Wednesday, November 4, 2009

GOP Storms to Victory in Two of Three Key Races


Yesterday New Jersey and Virginia held their gubernatorial races.

Both states saw Obama post major victories in 2008 and had liberal tax and spend governors. Obama put a great deal of face time into both races towards the end, staking his personal popularity. At the end of the day the voters spoke.

Virginia saw all elected state officials go into Republican hands by very large margins. That is not unexpected in a time where people have growing anxieties about the cost, size and scope of government. Virginia typically votes Republican in presidential races, but went blue last time.

New Jersey represented the biggest win for the GOP. It has an overwhelmingly Democratic population of registered voters, but still returned a five point victory for a Republican candidate against a Democratic incumbent. Even more significant was the fact that a conservative third party candidate got 5% of the vote. Much of that would have ended up in the GOP column otherwise.

This should put the brakes on the health care deform and cap and trade legislation not so secretly meandering through the House and Senate. At a time when the Senate Majority Leader Harry Reid faces disastrous poll numbers leading up to his own re-election effort next year, moderates and conservative Democrats should feel strong in resisting his efforts to strongarm them. Nancy Pelosi increasingly represents political poison to many Democratic incumbents.

New York's 23rd congressional district special election provoked a great deal of interest. In the days before the vote, a liberal Republican nominee withdrew and cast her support for the Democrat as opposed to the third party Conservative candidate who was belatedly backed by the Republican National Committee. The Democrat squeaked by. Yahoo headlines trumpeted a Democratic victory in a GOP majority district, but anyone with a brain that paid attention knows that almost losing to the nominee of a party almost no one has ever heard of should not make Democratic congressional incumbents feel warm and safe.

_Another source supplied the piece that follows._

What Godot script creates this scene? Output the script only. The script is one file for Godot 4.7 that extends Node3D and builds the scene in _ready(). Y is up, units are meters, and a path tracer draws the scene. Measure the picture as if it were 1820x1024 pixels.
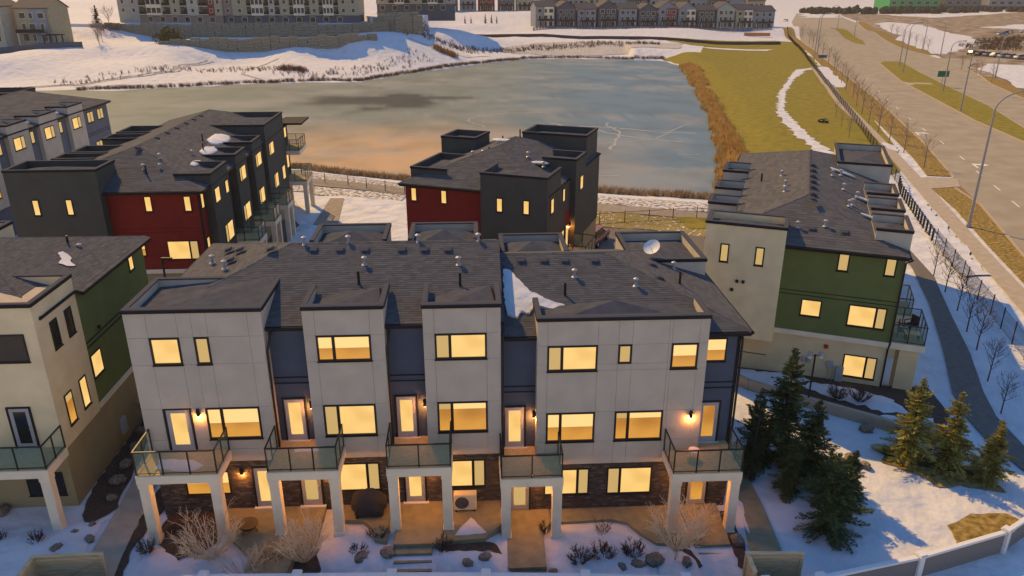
extends Node3D
# A block of townhouses by a frozen pond, seen from a drone at the end of a winter day.

var M := {}
var taken := {}
var meshes := {}
var rng := RandomNumberGenerator.new()
var gx := PackedFloat32Array()
var gz := PackedFloat32Array()
var gh := PackedFloat32Array()
var pond := PackedVector2Array()
var bump := FastNoiseLite.new()
const ORD := ["first", "second", "third", "fourth", "fifth", "sixth", "seventh", "eighth", "ninth", "tenth", "eleventh", "twelfth", "thirteenth", "fourteenth", "fifteenth", "sixteenth", "seventeenth", "eighteenth", "nineteenth", "twentieth", "twenty-first", "twenty-second", "twenty-third", "twenty-fourth", "twenty-fifth", "twenty-sixth", "twenty-seventh", "twenty-eighth", "twenty-ninth", "thirtieth"]

class MB:
	var v := PackedVector3Array()
	var n := PackedVector3Array()
	var c := PackedColorArray()
	var col := Color(1, 1, 1)
	func tri(a: Vector3, b: Vector3, d: Vector3) -> void:
		var m := (b - a).cross(d - a).normalized()
		tri_n(a, b, d, m, m, m)
	func tri_n(a: Vector3, b: Vector3, d: Vector3, na: Vector3, nb: Vector3, nd: Vector3) -> void:
		v.append(a); v.append(d); v.append(b)
		n.append(na); n.append(nd); n.append(nb)
		c.append(col); c.append(col); c.append(col)
	func quad(a: Vector3, b: Vector3, d: Vector3, e: Vector3) -> void:
		tri(a, b, d)
		tri(a, d, e)
	func box(a: Vector3, b: Vector3) -> void:
		var lo := Vector3(minf(a.x, b.x), minf(a.y, b.y), minf(a.z, b.z))
		var s := (a - b).abs()
		boxt(Transform3D(Basis(), lo + s * 0.5), s)
	func boxt(t: Transform3D, s: Vector3) -> void:
		var h := s * 0.5
		for ax in 3:
			for sg in [-1.0, 1.0]:
				var u := (ax + 1) % 3
				var w := (ax + 2) % 3
				var p := []
				for k in [[-1, -1], [1, -1], [1, 1], [-1, 1]]:
					var q := Vector3()
					q[ax] = h[ax] * sg
					q[u] = h[u] * k[0]
					q[w] = h[w] * k[1] * sg
					p.append(t * q)
				quad(p[0], p[1], p[2], p[3])
	func bevel(a: Vector3, b: Vector3, r: float) -> void:
		var lo := Vector3(minf(a.x, b.x), minf(a.y, b.y), minf(a.z, b.z))
		var hi := Vector3(maxf(a.x, b.x), maxf(a.y, b.y), maxf(a.z, b.z))
		bevelt(Transform3D(Basis(), (lo + hi) * 0.5), hi - lo, r)
	func bevelt(t: Transform3D, s: Vector3, r: float) -> void:
		var h := s * 0.5
		var q := Vector3(r, r, r)
		var mid := t.origin
		var P := func(ax: int, i: int) -> Vector3:
			var sg := Vector3(1 if i & 1 else -1, 1 if i & 2 else -1, 1 if i & 4 else -1)
			var e := h - q
			e[ax] = h[ax]
			return t * (e * sg)
		var face := func(pts: Array) -> void:
			var ce := Vector3()
			for p in pts: ce += p
			ce /= pts.size()
			var m: Vector3 = (pts[1] - pts[0]).cross(pts[2] - pts[0])
			if m.dot(ce - mid) < 0: pts.reverse()
			for k in range(1, pts.size() - 1): tri(pts[0], pts[k], pts[k + 1])
		for ax in 3:
			var bu := 1 << ((ax + 1) % 3)
			var bw := 1 << ((ax + 2) % 3)
			for sg in 2:
				var b0 := (1 << ax) * sg
				face.call([P.call(ax, b0), P.call(ax, b0 | bu), P.call(ax, b0 | bu | bw), P.call(ax, b0 | bw)])
			for su in 2:
				for sw in 2:
					var o := bu * su + bw * sw
					var u := (ax + 1) % 3
					var w := (ax + 2) % 3
					face.call([P.call(u, o), P.call(u, o | (1 << ax)), P.call(w, o | (1 << ax)), P.call(w, o)])
		for i in 8: face.call([P.call(0, i), P.call(1, i), P.call(2, i)])
	func tube(pts: Array, rad: Array, sides: int, cap := true) -> void:
		var rings := []
		var nrm := []
		var up := Vector3(0.31, 0.05, 0.95)
		for k in pts.size():
			var d: Vector3 = (pts[mini(k + 1, pts.size() - 1)] - pts[maxi(k - 1, 0)]).normalized()
			var s := d.cross(up)
			if s.length() < 0.05: s = d.cross(Vector3(1, 0.2, 0))
			s = s.normalized()
			up = s.cross(d).normalized()
			var r := []
			var q := []
			for j in sides:
				var a := TAU * j / sides
				var m := s * cos(a) + up * sin(a)
				r.append(pts[k] + m * rad[k])
				q.append(m)
			rings.append(r)
			nrm.append(q)
		for k in pts.size() - 1:
			for j in sides:
				var i := (j + 1) % sides
				tri_n(rings[k][j], rings[k + 1][i], rings[k][i], nrm[k][j], nrm[k + 1][i], nrm[k][i])
				tri_n(rings[k][j], rings[k + 1][j], rings[k + 1][i], nrm[k][j], nrm[k + 1][j], nrm[k + 1][i])
		if cap and sides > 3:
			var L := pts.size() - 1
			for j in range(1, sides - 1):
				tri(rings[0][0], rings[0][j], rings[0][j + 1])
				tri(rings[L][0], rings[L][j + 1], rings[L][j])
	func lathe(at: Vector3, prof: Array, sides: int) -> void:
		for k in prof.size() - 1:
			for j in sides:
				var a := TAU * j / sides
				var b := TAU * (j + 1) / sides
				var P := func(p: Vector2, w: float) -> Vector3: return at + Vector3(cos(w) * p.x, p.y, sin(w) * p.x)
				if prof[k + 1].x > 0.0001: tri(P.call(prof[k], a), P.call(prof[k + 1], a), P.call(prof[k + 1], b))
				if prof[k].x > 0.0001: tri(P.call(prof[k], a), P.call(prof[k + 1], b), P.call(prof[k], b))
	func prism(poly: PackedVector2Array, y0: float, y1: float) -> void:
		var ix := Geometry2D.triangulate_polygon(poly)
		for k in range(0, ix.size(), 3):
			var a := Vector3(poly[ix[k]].x, y1, poly[ix[k]].y)
			var b := Vector3(poly[ix[k + 1]].x, y1, poly[ix[k + 1]].y)
			var d := Vector3(poly[ix[k + 2]].x, y1, poly[ix[k + 2]].y)
			if (b - a).cross(d - a).y > 0: tri(a, b, d)
			else: tri(a, d, b)
		var cw := not Geometry2D.is_polygon_clockwise(poly)
		for k in poly.size():
			var p := poly[k]
			var q := poly[(k + 1) % poly.size()]
			if cw: quad(Vector3(p.x, y1, p.y), Vector3(q.x, y1, q.y), Vector3(q.x, y0, q.y), Vector3(p.x, y0, p.y))
			else: quad(Vector3(p.x, y0, p.y), Vector3(q.x, y0, q.y), Vector3(q.x, y1, q.y), Vector3(p.x, y1, p.y))
	func blob(at: Vector3, size: Vector3, noise: FastNoiseLite, rough: float, nu := 12, nv := 8, shift := 0.0) -> void:
		var P := []
		for i in nv + 1:
			var r := []
			for j in nu:
				var th := PI * i / nv
				var ph := TAU * j / nu
				var d := Vector3(sin(th) * cos(ph), cos(th), sin(th) * sin(ph))
				var k := 1.0 + rough * noise.get_noise_3d(d.x * 40 + shift, d.y * 40, d.z * 40)
				r.append(at + d * size * k)
			P.append(r)
		var N := []
		for i in nv + 1:
			var r := []
			for j in nu:
				var a: Vector3 = P[mini(i + 1, nv)][j] - P[maxi(i - 1, 0)][j]
				var b: Vector3 = P[i][(j + 1) % nu] - P[i][(j + nu - 1) % nu]
				var m := b.cross(a)
				r.append(m.normalized() if m.length() > 1e-7 else Vector3(0, 1 if i == 0 else -1, 0))
			N.append(r)
		for i in nv:
			for j in nu:
				var k := (j + 1) % nu
				if i > 0: tri_n(P[i][j], P[i][k], P[i + 1][j], N[i][j], N[i][k], N[i + 1][j])
				if i < nv - 1: tri_n(P[i][k], P[i + 1][k], P[i + 1][j], N[i][k], N[i + 1][k], N[i + 1][j])
	func mesh() -> ArrayMesh:
		var a := []
		a.resize(Mesh.ARRAY_MAX)
		a[Mesh.ARRAY_VERTEX] = v
		a[Mesh.ARRAY_NORMAL] = n
		a[Mesh.ARRAY_COLOR] = c
		var m := ArrayMesh.new()
		m.add_surface_from_arrays(Mesh.PRIMITIVE_TRIANGLES, a)
		return m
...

Fact is that voters understand that left wing Democrats only promise higher energy bills, more taxes, and doubtful delivery of more government services. Cash for clunkers turned out to have benefited American auto manufacturers only slightly. If the government cannot run something like that properly, what chance does it have to run health care? Americans know that you cannot keep spending when you lack the money. The Democrats will either learn the same lesson or find themselves in the private sector within a year or so.